Aged 25, John married Annie Honor Incher at the Church of our Blessed Lady and St Thomas, Dudley, on April 30, 1910. At the time his home was listed as 3 Vine Street, Harts Hill. The couple had four children, Jane, Jack, Clara and Elsie.

In the First World War John enlisted in the 3rd Battalion Worcestershire Regiment. He was promoted to corporal but was killed in action on May 28, 1918, and is buried at Chambrecy British Cemetery near Reims, France.

Among the mementoes carefully preserved by John Chancellor's family are some embroidered postcards, typical of the time, that he sent home.

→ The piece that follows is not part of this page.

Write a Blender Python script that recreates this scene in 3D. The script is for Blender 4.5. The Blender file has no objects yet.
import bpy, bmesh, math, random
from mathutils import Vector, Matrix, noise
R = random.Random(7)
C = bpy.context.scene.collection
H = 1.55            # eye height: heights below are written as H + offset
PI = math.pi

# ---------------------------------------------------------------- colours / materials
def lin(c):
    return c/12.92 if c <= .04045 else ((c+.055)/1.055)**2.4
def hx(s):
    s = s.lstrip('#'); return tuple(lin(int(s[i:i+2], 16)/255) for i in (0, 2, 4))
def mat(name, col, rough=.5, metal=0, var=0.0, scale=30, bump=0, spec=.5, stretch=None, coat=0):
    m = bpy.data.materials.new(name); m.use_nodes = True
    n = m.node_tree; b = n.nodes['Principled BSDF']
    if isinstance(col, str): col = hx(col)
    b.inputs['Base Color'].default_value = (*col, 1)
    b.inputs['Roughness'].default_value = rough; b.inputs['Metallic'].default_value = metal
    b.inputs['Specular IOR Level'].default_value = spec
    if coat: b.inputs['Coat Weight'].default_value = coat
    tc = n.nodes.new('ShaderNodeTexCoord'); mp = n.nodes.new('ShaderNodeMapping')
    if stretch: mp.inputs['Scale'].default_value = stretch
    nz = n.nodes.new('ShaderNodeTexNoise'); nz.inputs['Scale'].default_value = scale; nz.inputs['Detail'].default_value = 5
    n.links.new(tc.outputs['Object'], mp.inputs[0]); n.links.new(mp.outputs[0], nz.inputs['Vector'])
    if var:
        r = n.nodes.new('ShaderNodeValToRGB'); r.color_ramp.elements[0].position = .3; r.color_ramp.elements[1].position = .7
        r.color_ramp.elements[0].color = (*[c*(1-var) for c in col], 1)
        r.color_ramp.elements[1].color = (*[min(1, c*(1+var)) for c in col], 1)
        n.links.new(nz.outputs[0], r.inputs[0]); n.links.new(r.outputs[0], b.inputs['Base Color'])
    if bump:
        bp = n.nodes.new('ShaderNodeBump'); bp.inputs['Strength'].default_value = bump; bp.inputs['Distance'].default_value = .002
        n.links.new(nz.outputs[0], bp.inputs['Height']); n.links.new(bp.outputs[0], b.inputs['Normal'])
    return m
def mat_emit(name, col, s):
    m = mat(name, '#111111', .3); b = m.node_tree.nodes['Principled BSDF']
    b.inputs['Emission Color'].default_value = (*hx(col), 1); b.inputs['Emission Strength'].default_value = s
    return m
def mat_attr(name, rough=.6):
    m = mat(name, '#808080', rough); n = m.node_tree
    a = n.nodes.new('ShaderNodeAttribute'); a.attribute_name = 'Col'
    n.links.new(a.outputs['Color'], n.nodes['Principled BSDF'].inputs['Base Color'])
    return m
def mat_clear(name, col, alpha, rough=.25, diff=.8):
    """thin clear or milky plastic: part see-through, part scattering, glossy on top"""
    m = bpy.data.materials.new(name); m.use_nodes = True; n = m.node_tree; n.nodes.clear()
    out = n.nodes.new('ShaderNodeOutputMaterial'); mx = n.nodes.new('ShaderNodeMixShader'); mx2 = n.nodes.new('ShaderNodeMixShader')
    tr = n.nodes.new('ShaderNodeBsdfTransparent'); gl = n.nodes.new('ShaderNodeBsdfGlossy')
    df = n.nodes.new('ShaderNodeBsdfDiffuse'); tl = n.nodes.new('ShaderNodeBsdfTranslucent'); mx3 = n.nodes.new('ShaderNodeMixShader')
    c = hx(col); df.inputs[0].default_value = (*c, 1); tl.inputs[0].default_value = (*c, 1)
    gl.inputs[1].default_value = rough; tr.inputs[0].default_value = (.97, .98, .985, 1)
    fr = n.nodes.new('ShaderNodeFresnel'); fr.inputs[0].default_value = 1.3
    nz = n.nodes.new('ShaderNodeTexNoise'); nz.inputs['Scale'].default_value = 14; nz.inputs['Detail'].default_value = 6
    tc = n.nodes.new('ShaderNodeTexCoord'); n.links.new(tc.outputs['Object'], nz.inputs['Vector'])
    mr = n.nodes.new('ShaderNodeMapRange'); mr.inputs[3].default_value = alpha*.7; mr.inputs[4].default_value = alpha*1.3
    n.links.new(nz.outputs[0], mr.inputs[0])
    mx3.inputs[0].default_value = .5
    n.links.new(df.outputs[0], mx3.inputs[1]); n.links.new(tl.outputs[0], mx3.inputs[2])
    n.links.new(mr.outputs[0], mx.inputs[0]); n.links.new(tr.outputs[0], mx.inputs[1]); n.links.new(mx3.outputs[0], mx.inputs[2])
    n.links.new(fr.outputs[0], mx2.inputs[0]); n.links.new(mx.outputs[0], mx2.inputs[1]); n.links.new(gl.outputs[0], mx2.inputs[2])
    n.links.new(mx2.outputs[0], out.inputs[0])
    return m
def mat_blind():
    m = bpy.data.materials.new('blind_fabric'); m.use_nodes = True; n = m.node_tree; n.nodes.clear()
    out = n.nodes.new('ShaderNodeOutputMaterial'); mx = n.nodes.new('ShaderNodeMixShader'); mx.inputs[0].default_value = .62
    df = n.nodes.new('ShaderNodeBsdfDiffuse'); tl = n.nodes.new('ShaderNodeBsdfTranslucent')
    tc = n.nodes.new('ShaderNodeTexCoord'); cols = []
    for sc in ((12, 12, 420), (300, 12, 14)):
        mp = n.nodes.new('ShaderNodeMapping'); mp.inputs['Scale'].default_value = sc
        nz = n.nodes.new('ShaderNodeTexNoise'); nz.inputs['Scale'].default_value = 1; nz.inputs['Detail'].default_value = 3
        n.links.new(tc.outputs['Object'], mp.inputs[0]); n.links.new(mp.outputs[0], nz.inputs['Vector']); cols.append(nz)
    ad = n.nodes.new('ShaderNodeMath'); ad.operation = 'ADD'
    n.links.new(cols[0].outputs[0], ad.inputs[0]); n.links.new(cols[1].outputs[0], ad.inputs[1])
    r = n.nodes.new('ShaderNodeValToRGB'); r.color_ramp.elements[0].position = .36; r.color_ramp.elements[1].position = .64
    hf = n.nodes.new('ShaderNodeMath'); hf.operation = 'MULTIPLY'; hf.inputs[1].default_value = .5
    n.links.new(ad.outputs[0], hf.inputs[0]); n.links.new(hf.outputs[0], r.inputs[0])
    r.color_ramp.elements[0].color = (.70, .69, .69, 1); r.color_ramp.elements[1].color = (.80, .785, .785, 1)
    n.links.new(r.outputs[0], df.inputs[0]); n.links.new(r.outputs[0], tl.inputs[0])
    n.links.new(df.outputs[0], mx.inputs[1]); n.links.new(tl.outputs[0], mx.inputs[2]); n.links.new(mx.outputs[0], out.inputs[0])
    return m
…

One card is decorated with his regimental insignia – the lion and star badge with the motto "Firm" and above that a naval crown and the date "1st June, 1794".

This refers to the Battle of the Glorious First of June, a naval battle of the French Revolutionary Wars fought in the north Atlantic some 400 nautical miles west of the French island of Ushant. The Royal Navy was short of Marines at the time so they were supplemented by men of the Worcesters. Over 400 men of the regiment took part in the battle and they fought with great distinction, particularly the 81 men aboard HMS Brunswick. For their actions the regiment was awarded the naval crown.

Walter Dyke was born in 1897, the son of coal miner Thomas Dyke and his wife Hannah E. Smith, who had married at St Augustine's Church, Holly Hall, in 1892.

The family home was in Cross Street, Woodside and Walter had 10 brothers and sisters, Joseph, Edward, Harold, Sidney, Clara, Thomas, Charles, Harriet, Gladys and Louisa. Their father was a "buttie" in charge of a group of miners at Cochranes Pit in the Newland Grove area of Holly Hall.

Walter served as a gunner with D Battery, 161st Brigade Royal Field Artillery. On June 24, 1918, Walter died, aged 21, of influenza in the epidemic that swept the world at the end of the war. He is buried at the Wailly Orchard Cemetery, near Arras, France.

John Welch was born around 1887, the son of John Welch and Elizabeth Scott, who had married in 1873 at St Thomas' Church, Dudley. The family home was in Netherton and John had four siblings, Mary, Henry, Ellen and Thomas.

John married Sarah Raybould at St Edmund's Church, Dudley, in 1907. The 1911 census records the couple, with their children Laurence, Dennis and John, living in Wood Street, Woodside.

John worked as a colliery labourer before enlisting in the war with the 1/7th Battalion Worcestershire Regiment. He became a corporal and fought in the protracted nightmare of the Battle of the Somme, dying near Thiepval on August 21, 1916. With no known grave his name is recorded on the Thiepval Memorial along with those of over 72,000 men missing from the battlefield.